Ground and geostationary orbital qualification of a sunlight-stimulated substrate based on shape memory polymer composite
Publishing Time:2019-04-18

Fengfeng Li, Liwu Liu, Xin Lan, Chengtong Pan, Yanju Liu, Jinsong Leng, Qiong Xie

Smart Materials and Structures, 2019.

DOI: https://doi.org/10.1088/1361-665X/ab18b7

A sunlight-stimulated substrate, named Mission SMS-I, was carried out the orbital deployment experiment and anti-irradiation verification on an experimental geostationary satellite. It is the prototype of a solar array substrate which integrates the conventional substrate, support structure, and deployment function by using the carbon fabric reinforced shape memory polymer composite (SMPC).
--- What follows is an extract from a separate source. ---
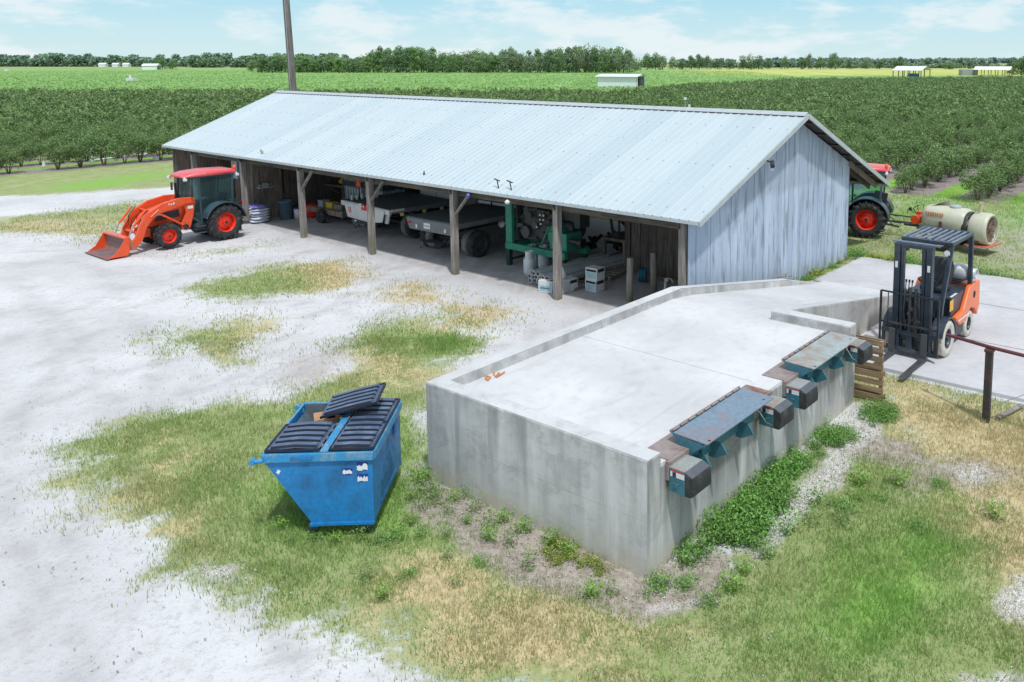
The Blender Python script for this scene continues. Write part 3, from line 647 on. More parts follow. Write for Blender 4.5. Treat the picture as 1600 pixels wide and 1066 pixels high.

The substrate could deploy from the “Ω” packaged configuration to the “-” deployed configuration once its temperature is at or above the glass transition temperature. This paper presents details of the Mission SMS-I in a sequence of material preparation, structure design, manufacture, ground experiments, and orbital experiment. Results show that the Mission SMS-I can withstand the required mechanical and thermal conditions, successfully deploy in orbit and have a good long-term anti-irradiation capability. SMPC is a suitable choice for the substrate of solar arrays or any other deployable structures which need the actuation in material-level or directly exposed to the space environment.